La mostra “Iraq: una ferita aperta” di Duley inaugura la nuova sede di Emergency a Milano, Casa Emergency, in via Santa Croce 19 (si può visitare in due fasi, fino al 6 novembre e dal 14 al 23 novembre, dalle 10 alle 19). Una parte di questo lavoro approda anche al Palazzo della Triennale di Milano fino al 12 novembre (dalle 10 alle 20.30). «Far conoscere gli effetti delle guerre a tutti è uno dei nostri principali obiettivi. Da oltre 23 anni Emergency offre cure gratuite e assistenza a tutte le vittime di guerra, ma porre rimedio alle conseguenze devastanti dei conflitti non è abbastanza», dichiara il presidente Rossella Miccio.

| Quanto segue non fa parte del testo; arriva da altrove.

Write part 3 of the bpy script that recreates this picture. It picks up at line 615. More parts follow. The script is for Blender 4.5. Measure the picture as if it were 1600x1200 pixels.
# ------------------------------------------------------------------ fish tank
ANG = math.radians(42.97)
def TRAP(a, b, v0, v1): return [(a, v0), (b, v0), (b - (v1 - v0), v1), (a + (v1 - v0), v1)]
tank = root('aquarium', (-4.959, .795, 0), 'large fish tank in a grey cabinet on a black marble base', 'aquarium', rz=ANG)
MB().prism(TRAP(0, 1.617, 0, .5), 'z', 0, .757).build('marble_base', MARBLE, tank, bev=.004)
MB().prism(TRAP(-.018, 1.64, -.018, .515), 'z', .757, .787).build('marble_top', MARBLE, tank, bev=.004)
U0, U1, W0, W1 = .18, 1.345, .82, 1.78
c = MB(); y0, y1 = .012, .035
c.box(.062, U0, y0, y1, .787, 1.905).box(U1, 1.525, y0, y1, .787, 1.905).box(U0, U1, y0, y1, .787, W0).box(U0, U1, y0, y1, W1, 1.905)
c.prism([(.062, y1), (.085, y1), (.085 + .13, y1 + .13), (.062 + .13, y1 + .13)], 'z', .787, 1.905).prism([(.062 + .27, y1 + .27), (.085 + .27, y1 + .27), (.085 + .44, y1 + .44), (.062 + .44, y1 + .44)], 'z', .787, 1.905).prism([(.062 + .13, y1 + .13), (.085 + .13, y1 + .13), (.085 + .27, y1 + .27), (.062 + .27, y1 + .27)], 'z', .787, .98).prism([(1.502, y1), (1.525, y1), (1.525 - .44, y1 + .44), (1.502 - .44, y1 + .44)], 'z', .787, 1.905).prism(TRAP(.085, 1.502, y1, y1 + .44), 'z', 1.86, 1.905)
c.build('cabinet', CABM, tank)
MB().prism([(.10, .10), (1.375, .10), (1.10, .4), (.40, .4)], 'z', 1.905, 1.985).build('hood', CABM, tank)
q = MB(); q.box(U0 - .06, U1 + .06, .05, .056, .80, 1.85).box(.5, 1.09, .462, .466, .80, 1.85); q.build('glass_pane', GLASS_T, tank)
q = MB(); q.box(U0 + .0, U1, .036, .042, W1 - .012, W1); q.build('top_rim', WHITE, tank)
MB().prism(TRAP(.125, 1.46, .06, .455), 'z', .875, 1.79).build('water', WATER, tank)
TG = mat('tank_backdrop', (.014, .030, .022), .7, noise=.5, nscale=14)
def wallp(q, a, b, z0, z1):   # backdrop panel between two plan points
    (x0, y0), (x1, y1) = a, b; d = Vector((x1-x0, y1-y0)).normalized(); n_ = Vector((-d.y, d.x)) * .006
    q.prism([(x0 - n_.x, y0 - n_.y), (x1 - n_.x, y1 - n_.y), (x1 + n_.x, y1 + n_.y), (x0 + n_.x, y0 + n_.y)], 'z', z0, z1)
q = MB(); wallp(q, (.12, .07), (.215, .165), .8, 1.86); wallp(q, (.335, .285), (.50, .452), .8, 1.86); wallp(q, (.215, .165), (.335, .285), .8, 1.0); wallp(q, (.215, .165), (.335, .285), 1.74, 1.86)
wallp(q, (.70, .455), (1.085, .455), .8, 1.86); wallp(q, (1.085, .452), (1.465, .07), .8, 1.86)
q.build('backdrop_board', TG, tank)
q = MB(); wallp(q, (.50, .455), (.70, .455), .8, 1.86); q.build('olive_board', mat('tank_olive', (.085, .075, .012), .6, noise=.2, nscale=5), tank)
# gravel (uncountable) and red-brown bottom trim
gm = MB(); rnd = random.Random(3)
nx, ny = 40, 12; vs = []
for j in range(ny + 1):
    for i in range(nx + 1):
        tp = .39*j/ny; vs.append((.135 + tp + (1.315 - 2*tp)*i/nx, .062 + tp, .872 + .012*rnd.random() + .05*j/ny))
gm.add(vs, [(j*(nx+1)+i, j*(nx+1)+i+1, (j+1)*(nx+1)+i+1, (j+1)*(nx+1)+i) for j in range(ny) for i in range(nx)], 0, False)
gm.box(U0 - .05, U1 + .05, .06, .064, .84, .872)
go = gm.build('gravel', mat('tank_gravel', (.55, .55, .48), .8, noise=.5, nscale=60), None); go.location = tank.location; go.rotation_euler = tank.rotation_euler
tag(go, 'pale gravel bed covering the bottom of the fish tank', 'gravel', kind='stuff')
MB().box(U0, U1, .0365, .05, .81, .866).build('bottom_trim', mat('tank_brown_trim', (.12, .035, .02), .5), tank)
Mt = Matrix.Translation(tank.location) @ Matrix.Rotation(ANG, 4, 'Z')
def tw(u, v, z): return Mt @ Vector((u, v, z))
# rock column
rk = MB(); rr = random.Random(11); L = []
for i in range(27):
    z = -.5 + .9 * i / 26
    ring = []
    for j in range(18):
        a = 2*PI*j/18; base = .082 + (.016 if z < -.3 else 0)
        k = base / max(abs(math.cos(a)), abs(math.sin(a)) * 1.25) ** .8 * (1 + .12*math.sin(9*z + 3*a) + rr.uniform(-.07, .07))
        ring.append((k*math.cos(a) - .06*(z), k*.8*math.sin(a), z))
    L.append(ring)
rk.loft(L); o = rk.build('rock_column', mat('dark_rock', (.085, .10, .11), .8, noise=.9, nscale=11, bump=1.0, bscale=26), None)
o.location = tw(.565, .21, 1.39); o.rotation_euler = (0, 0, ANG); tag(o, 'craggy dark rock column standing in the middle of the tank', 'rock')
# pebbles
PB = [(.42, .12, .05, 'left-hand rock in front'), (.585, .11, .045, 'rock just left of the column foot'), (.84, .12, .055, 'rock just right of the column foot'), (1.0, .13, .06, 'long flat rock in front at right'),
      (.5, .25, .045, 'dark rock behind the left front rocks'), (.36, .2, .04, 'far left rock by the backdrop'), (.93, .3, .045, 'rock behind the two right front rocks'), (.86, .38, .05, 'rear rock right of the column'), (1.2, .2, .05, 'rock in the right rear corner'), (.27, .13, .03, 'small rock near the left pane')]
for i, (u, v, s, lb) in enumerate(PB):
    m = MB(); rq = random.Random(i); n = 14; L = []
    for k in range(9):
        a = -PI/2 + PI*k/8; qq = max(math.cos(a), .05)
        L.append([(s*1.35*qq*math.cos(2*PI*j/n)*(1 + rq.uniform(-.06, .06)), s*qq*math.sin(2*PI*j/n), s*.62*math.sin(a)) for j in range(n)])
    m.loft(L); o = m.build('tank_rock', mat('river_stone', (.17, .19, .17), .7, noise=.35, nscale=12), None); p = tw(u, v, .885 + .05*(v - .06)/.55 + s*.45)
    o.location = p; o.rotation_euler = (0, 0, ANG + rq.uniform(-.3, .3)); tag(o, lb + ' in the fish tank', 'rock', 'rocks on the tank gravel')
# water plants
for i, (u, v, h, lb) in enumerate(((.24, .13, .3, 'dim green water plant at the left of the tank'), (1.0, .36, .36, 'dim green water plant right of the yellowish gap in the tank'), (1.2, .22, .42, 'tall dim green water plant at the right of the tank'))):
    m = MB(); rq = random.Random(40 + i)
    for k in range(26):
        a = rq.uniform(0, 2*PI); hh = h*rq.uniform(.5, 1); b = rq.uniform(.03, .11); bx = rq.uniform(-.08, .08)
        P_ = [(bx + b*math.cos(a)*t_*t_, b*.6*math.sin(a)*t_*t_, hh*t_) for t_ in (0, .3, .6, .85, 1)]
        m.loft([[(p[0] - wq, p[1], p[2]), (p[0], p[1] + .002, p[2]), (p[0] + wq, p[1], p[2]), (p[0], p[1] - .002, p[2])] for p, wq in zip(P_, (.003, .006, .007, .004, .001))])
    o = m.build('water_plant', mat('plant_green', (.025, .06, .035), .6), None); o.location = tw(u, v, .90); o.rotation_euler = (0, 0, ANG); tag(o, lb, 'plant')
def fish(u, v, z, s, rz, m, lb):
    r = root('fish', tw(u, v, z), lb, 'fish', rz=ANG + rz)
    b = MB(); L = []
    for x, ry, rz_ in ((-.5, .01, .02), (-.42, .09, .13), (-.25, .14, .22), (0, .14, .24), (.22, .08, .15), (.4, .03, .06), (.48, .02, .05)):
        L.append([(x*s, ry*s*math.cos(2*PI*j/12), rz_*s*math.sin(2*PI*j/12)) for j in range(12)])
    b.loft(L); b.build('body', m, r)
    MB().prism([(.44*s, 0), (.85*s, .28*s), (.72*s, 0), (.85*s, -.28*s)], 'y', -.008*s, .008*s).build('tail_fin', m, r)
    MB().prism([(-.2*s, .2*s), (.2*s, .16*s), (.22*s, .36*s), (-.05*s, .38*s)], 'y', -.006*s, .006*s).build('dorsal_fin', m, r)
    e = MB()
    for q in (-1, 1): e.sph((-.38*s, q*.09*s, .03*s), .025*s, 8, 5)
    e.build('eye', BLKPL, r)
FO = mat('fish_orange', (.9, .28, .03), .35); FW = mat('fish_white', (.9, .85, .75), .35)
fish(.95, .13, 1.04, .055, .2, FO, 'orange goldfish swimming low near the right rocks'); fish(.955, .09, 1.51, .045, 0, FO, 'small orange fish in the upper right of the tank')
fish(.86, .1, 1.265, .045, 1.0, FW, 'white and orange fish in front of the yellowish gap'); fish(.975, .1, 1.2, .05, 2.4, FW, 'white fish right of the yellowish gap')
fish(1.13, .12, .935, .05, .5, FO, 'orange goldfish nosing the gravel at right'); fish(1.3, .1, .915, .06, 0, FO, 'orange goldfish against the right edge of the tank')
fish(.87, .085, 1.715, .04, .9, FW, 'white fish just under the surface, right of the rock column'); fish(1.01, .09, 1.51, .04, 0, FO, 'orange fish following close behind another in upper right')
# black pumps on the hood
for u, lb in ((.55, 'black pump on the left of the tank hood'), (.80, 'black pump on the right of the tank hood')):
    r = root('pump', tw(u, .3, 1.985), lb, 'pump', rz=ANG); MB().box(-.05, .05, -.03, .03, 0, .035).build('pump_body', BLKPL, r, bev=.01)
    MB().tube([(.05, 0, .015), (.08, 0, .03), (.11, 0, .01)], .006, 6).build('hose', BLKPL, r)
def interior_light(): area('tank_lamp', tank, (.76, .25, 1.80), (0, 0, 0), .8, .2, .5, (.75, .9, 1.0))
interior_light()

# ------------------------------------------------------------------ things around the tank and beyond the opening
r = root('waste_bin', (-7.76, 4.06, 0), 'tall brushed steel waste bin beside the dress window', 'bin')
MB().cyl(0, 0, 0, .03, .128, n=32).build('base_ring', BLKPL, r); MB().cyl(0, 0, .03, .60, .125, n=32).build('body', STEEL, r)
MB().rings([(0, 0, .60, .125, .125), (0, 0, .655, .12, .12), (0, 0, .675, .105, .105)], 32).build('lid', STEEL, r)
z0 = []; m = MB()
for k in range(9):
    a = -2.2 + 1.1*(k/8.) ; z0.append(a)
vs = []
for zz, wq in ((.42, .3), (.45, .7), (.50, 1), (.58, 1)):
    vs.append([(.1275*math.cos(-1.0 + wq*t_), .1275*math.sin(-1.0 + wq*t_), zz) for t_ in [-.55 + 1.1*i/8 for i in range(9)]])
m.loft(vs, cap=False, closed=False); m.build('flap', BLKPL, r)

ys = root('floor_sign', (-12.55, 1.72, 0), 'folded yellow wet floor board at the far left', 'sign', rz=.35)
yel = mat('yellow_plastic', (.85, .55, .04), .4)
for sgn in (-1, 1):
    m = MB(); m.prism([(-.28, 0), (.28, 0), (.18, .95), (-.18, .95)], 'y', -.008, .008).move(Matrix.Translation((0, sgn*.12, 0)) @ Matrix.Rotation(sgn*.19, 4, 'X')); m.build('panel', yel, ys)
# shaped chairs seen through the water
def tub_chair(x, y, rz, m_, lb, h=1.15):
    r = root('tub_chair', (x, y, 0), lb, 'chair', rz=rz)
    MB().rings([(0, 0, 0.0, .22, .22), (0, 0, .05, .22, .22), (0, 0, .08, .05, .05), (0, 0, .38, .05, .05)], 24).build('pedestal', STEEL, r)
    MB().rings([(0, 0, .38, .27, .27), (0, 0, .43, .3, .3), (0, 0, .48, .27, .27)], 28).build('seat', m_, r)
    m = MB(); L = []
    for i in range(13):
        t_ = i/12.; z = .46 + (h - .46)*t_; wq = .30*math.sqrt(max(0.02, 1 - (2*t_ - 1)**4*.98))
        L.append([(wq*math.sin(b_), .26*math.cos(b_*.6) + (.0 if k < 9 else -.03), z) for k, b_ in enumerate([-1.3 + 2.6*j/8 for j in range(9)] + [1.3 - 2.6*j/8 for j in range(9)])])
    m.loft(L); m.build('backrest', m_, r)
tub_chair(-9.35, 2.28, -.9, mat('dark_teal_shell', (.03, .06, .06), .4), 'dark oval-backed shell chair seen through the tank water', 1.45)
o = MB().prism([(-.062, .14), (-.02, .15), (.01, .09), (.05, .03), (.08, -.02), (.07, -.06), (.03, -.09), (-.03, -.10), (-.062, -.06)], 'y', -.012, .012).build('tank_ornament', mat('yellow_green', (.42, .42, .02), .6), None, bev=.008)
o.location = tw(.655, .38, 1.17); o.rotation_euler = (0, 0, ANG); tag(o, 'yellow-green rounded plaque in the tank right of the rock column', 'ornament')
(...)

Ecco allora il racconto di Duley, che dà valore alla fotografia come impegno civile. «Credo che la fotografia richieda una grande responsabilità. Nel momento in cui prendo tra le mani la macchina fotografica per raccontare la storia di una persona, mi chiedo “Perché lo sto facendo?” - dice -. Soprattutto quando il mio lavoro si pone l’obiettivo di documentare la sofferenza di qualcun altro, e non c’è nulla di più crudele che puntare l’obiettivo su una persona ferita, impaurita o in serio pericolo. E quindi perché farlo? Fa davvero la differenza?». La risposta la dà proprio a Mosul la madre di Dawood Salim, un bambino di 12 anni che ha perso entrambe le gambe e gran parte della mano destra. «Per una settimana sono andato a trovare lui e sua madre, il ragazzo era sempre sorridente e con la battuta pronta – racconta il fotografo –. Per la prima volta mi sono sentito pronto a fotografarlo. Ho chiesto a sua madre: “Le dispiace se fotografo suo figlio?”. Lei mi ha guardato, con sguardo coraggioso ma al tempo stesso rassegnato. “Quando un bambino è ferito in questo modo, il mondo intero deve vederlo”».